San Lucas 4,16-21: Misa crismal. El sacerdocio de Cristo
Autor: Arquidiócesis  de Madrid


Is 61, 1-3a.6a.8b-9; Sal 88; Ap 1,5-8; Lc 4,16-21

Esta es una misa muy especial. No convoca a los fieles, sino a los sacerdotes de una diócesis, en la catedral. El prefacio, haciéndonos ver el lugar que ocupan quienes se reúnen en torno a su obispo, busca que nos adentremos de un modo tangible en el Misterio de la Trinidad. El Padre, del que todo procede, por la unción del Espíritu constituye al Hijo Pontífice de la Alianza nueva y eterna, y determina, en su designio salvífico, perpetuar en la Iglesia su único sacerdocio; sacerdocio nuevo según el orden de Melquisedec, no según el de la carne de los hijos de Aarón.

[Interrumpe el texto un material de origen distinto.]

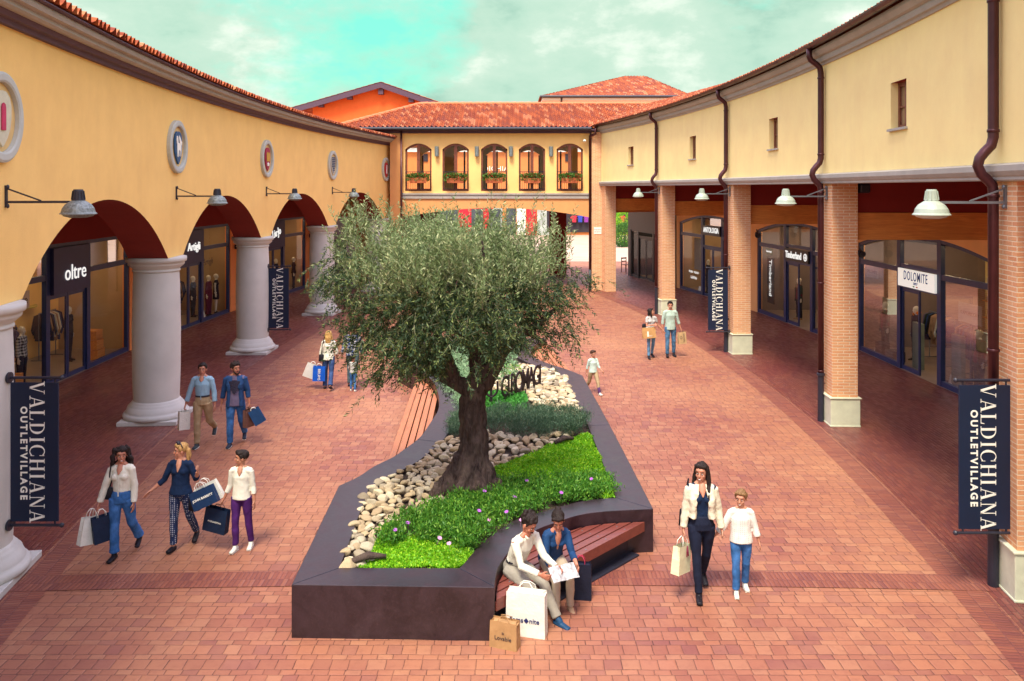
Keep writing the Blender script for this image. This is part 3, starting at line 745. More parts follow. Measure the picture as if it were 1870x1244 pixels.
m.build('gutter_bracket', M['copper'], RB)
SR = [1.3 + 40.7 * i / 60 for i in range(61)]
tile_roof('roof', [RF(s, 0.55, 7.875) for s in SR], [RF(s, -3.6, 9.3) for s in SR], RB, tw=0.19)
tile_roof('roof', [RF(s, -7.8, 7.93) for s in SR[::-1]], [RF(s, -3.6, 9.3) for s in SR[::-1]], RB, tw=0.3)
sweep(RF, 1.4, 46, [(-8.0, 0), (-8.0, 7.85), (-7.8, 7.85), (-7.8, 0)]).build('rear_wall', M['stucco_right'], RB)
for s in (1.45, 41.9):
    m = MB(); m.poly([RF(s, 0.25, 5.02), RF(s, 0.25, 7.85), RF(s, -3.6, 9.2), RF(s, -7.85, 7.85), RF(s, -7.85, 4.95), RF(s, -3.9, 4.95), RF(s, -3.9, 5.02)]); m.build('gable', M['stucco_right'], RB)
sweep(RF, 1.4, 41.9, [(-0.28, 5.02), (-3.7, 5.02), (-3.7, 5.1), (-0.28, 5.1)]).build('ceiling', M['maroon'], RB)
for s in WC:
    wroot = MB(); mtx, L = frame_mtx(RF(s + .33, .12, 5.88), RF(s - .33, .12, 5.88))
    f = MB()
    W_, H_ = L, .78
    for bx in ((0, .07, 0, H_), (W_ - .07, W_, 0, H_), (.07, W_ - .07, 0, .07), (.07, W_ - .07, H_ - .07, H_)): f.box(bx[0], bx[1], -.03, .03, bx[2], bx[3], mtx)
    f.box(W_ / 2 - .035, W_ / 2 + .035, -.035, .025, .07, H_ - .07, mtx); f.box(.07, W_ - .07, -.03, .02, H_ * .45, H_ * .45 + .03, mtx)
    wf = f.build('window', M['woodframe'], RB)
    q = MB(); q.box(.07, W_ - .07, 0, .006, .07, H_ - .07, mtx); q.build('pane', mat('window_pane', (0.28, 0.17, 0.09), .08, .3, 3), wf)
    q = MB(); q.box(-.05, W_ + .05, -.2, -.03, -.035, 0.004, mtx); q.build('sill', M['cornice'], wf)
def brick_box(mb, c, ang, hx, hy, z0, z1):
    mt = Matrix.Translation(V((c[0], c[1], 0))) @ Matrix.Rotation(ang, 4, 'Z')
    cs = [(-hx, -hy), (hx, -hy), (hx, hy), (-hx, hy)]; u = 0
    for i in range(4):
        a, b = cs[i], cs[(i + 1) % 4]; l = math.hypot(b[0] - a[0], b[1] - a[1])
        mb.add([mt @ V((*a, z0)), mt @ V((*b, z0)), mt @ V((*b, z1)), mt @ V((*a, z1))], [(0, 1, 2, 3)], [[(u, z0), (u + l, z0), (u + l, z1), (u, z1)]]); u += l + .013
    mb.add([mt @ V((*p, z1)) for p in cs], [(0, 1, 2, 3)], [[(0, 0)] * 4])
for i, s in enumerate(RC):
    c = RF(s, 0, 0); ang = math.atan2(0.0126 * (s - 19.8), 1)
    hh = .26
    m = MB(); brick_box(m, c, ang, hh, hh, 0.60 if i < 5 else 0.0, 5.0); p = m.build('pier', M['brick'], RB)
    if i < 5:
        m = MB(); mt = Matrix.Translation(c) @ Matrix.Rotation(ang, 4, 'Z'); m.box(-.30, .30, -.30, .30, 0, .57, mt); m.box(-.32, .32, -.32, .32, .572, .605, mt)
        m.box(-.31, .31, -.31, .31, 0.0, .035, mt); m.build('pier_base', M['concrete'], p, bevel=.012)
    # timber beam and plaster bulkhead to the shop wall
    a, b = RF(s + .05, -.29, 0), RF(s + .05, -3.7, 0)
    m = MB(); m.bar(a + V((0, 0, 4.1)), b + V((0, 0, 4.1)), .2, .56); m.build('timber_beam', M['beamwood'], RB)
    m = MB(); m.bar(a + V((0, 0, 4.70)), b + V((0, 0, 4.70)), .14, .635); m.bar(a + V((0, 0, 4.68)), b + V((0, 0, 4.68)), .17, .05); m.build('bulkhead', M['maroon'], RB)
    # drainpipe
    if i < 5:
        def pp(o, z, ds=.12): return RF(s + ds, o, z)
        path = [pp(.60, 7.82), pp(.60, 7.66), pp(.57, 7.58), pp(.46, 7.50), pp(.38, 7.42), pp(.36, 7.30), pp(.36, 5.52), pp(.385, 5.42), pp(.46, 5.34), pp(.52, 5.26), pp(.54, 5.17), pp(.50, 5.07), pp(.42, 4.99), pp(.37, 4.93), pp(.36, 4.85), pp(.36, 1.0)]
        m = MB(); m.tube(path, .062, 12)
        for z in (7.2, 5.6, 4.8, 2.9, 1.06): m.lathe([(.066, -.02), (.072, -.015), (.072, .015), (.066, .02)], pp(.36, z), 12)
        m.build('drainpipe', M['copper'], RB, smooth=True)
        m = MB(); m.tube([pp(.36, 1.0), pp(.36, 0.0)], .064, 12); m.lathe([(.064, 0), (.085, .005), (.085, .05), (.064, .06)], pp(.36, .96), 12)
        m.bar(pp(.36, .8), pp(.27, .8), .02); m.build('drainpipe_foot', M['black'], RB, smooth=False)
RBY = [3.1, 10.4, 17.6, 24.9, 32.1, 39.4]
def rbw(s): return RF(s, -3.72, 0)
shopsR = {}
dkroom = mat('graphite_interior', (0.22, 0.17, 0.17), .8, .06, 2)
for i in range(1, 5):
    r, fo = shop_bay(RB, 'R%d' % i, rbw(RBY[i + 1]), rbw(RBY[i]), M['stucco_bay'], arch=.42, top=3.66, zceil=5.0, wallc=dkroom if i in (1, 2, 3) else M['wallwhite'], door_open=(i in (2, 3)))
    shopsR[i] = r
mtx, L = BAYS['R2']
q = MB(); q.box(L / 2 - .93, L / 2 + .93, -.03, .03, 2.27, 2.74); sb = q.build('sign_board', M['glow_sign'], shopsR[2])
blu = mat('blue_ink', (0.012, 0.06, 0.33), .5, .05, 5)
text('DOLOMITE', .34, 'lettering', blu, sb, Matrix.Translation((L / 2, -.036, 2.565)) @ FRONT, .002, bold=.002, sx=.62, spacing=1.22)
text('1897', .10, 'lettering', blu, sb, Matrix.Translation((L / 2, -.036, 2.395)) @ FRONT, .004, spacing=1.2)
q = MB(); q.box(L / 2 - .12, L / 2 - .04, -.038, -.034, 2.305, 2.335); q.build('flag_mark', mat('flag_green', (0.01, .25, .08), .5), sb)
q = MB(); q.box(L / 2 + .04, L / 2 + .12, -.038, -.034, 2.305, 2.335); q.build('flag_mark', mat('flag_red', (0.5, .02, .03), .5), sb)
window_card('R2', shopsR[2], .95, 2.42, .72, .34, 'DOLOMITE', mat('grey_card', (.34, .33, .30), .6), inkc, size=.13)
wc_ = window_card('R2', shopsR[2], L - 1.7, 1.95, .95, .46, 'CAPORICCIO', mat('grey_card', (.34, .33, .30), .6), inkc, size=.12)
mtx, L = BAYS['R3']
q = MB(); q.box(L / 2 - .93, L / 2 + .93, -.03, .03, 2.30, 2.72); sb = q.build('sign_board', bk, shopsR[3])
text('Timberland', .34, 'lettering', M['litsign'], sb, Matrix.Translation((L / 2 - .2, -.036, 2.5)) @ FRONT, .006, bold=.006, sx=.8)
q = MB(); q.lathe([(.13, -.004), (.13, .004), (.10, .004), (.10, -.004), (.13, -.004)], (0, 0, 0), 20, mtx=Matrix.Translation((L / 2 + .72, -.036, 2.5)) @ FRONT)
q.box(L / 2 + .705, L / 2 + .735, -.04, -.03, 2.39, 2.60); q.poly([(L / 2 + .64, -.038, 2.47), (L / 2 + .72, -.038, 2.57), (L / 2 + .80, -.038, 2.47)], (0, .005, 0)); q.build('emblem', M['litsign'], sb)
window_card('R3', shopsR[3], 1.25, 1.35, .62, 1.75, None, bk, None)
text('Timberland', .34, 'lettering', M['litsign'], shopsR[3], Matrix.Translation((1.25, .15, 1.45)) @ FRONT @ Matrix.Rotation(R(-90), 4, 'Z'), .004, sx=.9)
window_card('R3', shopsR[3], 1.1, 2.45, .6, .26, 'Timberland', mat('olive_card', (.16, .16, .07), .6), M['litsign'], size=.11)
mtx, L = BAYS['R4']
q = MB(); q.box(L / 2 - .93, L / 2 + .93, -.03, .03, 2.78, 3.2); sb = q.build('sign_board', bk, shopsR[4])
text('ANTOLOGIA', .33, 'lettering', M['litsign'], sb, Matrix.Translation((L / 2 + .05, -.036, 3.0)) @ FRONT, .006, bold=.004, sx=.8)
text('PESARO · MILANO', .15, 'lettering', M['litsign'], shopsR[4], Matrix.Translation((1.9, .06, .95)) @ FRONT, .002, sx=.9)
text('LaboModa', .2, 'lettering', M['litsign'], shopsR[4], Matrix.Translation((1.9, .06, .7)) @ FRONT, .002, sx=.8)
window_card('R4', shopsR[4], 1.35, 1.75, .75, 1.5, '', mat('grey_card', (.34, .33, .30), .6), inkc, y=.5)
# last bay: a black glazed pavilion past the corner pier
KP = thing('glazed_pavilion', 'black framed glazed shop corner between the first brick piers', 'pavilion')
k0, k1 = V((6.5, 45.9, 0)), V((7.6, 41.4, 0)); r, fo = shop_bay(KP, 'K', k0, k1, M['black'], top=2.6, zceil=3.75, framem=M['black'], wallc=M['wallwhite'], lights=2, depth=3)
m = MB(); m.bar(k0 + V((.0, 0, 1.87)), k0 + V((3, .6, 1.87)), .1, 3.74); m.build('side_wall', M['black'], KP)
m = MB(); m.bar(RF(39.4, -.4, 4.35), RF(40.3, -3.9, 4.35), .2, 1.28); m.build('lintel', M['stucco_orange'], RB)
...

Pues bien, habiendo conferido el honor de ese sacerdocio real a todo el pueblo santo, elige dentro de él a hombres para que, por la imposición de las manos, participen de su sagrada misión. En el nombre de Cristo, haciendo que sus palabras sean las del mismo Cristo, renuevan el sacrificio de la redención; preparan a todos para el banquete pascual; presiden al pueblo de Dios santo en el amor; lo alimentan con su palabra y lo fortalecen con los sacramentos. Los sacerdotes del Señor, por tanto, al entregar su vida por él y por la salvación de sus hermanos, van configurándose a Cristo, y han de darle así testimonio constante de fidelidad y amor.

Este día, los sacerdotes que rodean a su obispo, renuevan las promesas que hicieron en su ordenación. El evangelio de Lucas que hoy leemos es asombroso, pues, refiriéndose indudablemente a Jesús: Hoy se cumple esta escritura que acabáis de oír, todos le miraban con los ojos fijos en él, de idéntica manera en la celebración todo el pueblo tiene los ojos fijos en el sacerdote que ocupa el lugar de Cristo; que pronuncia sus palabras haciéndolas suyas; que dice este es mi cuerpo, y no proclama ante todos este es su cuerpo. El sacerdote, así, transparenta en su propia carne, en sus palabras, en sus acciones, en sus gestos, al mismo Salvador. El Espíritu del Señor está sobre mí., porque él me ha ungido. Por eso en esta Misa crismal —palabra que viene de crisma, es decir, Cristo— todo se va a hacer ahora, sacramentalmente, en torno a los óleos, los mismos que crismaron al obispo y a los sacerdotes en su ordenación, los que crismarán a los catecúmenos que van a ser bautizados, a los que por la unción del crisma en la frente recibirán los dones del Espíritu y, también, a los que están en el momento de la muerte, para que sientan en su cuerpo y en su alma la divina protección. Toda la vida del cristiano es sacramental: palabra, imposición de manos y crismación por el óleo bendecido en este día.

En la misa crismal se nos hace presente de manera luminosa la realidad sacramental de la Iglesia, pues por medio de ella se realiza en nosotros la obra de la salvación. En el sacramento del crisma el Señor nos concede el tesoro de su gracia, haciendo que sus hijos, renacidos por el agua bautismal, reciban la fortaleza en la unción del Espíritu Santo y, hechos a imagen de Cristo, su Hijo, participemos de su misión profética, sacerdotal y real. Y hoy, en este sacramento del crisma, queda en claridad suprema el lugar de quienes, en él, ocupan el lugar del mismo Cristo.

Los sofocos de la preparación del Triduo Santo suelen hacer que la Misa crismal ceda su lugar litúrgico, la mañana del Jueves Santo, al martes o al miércoles.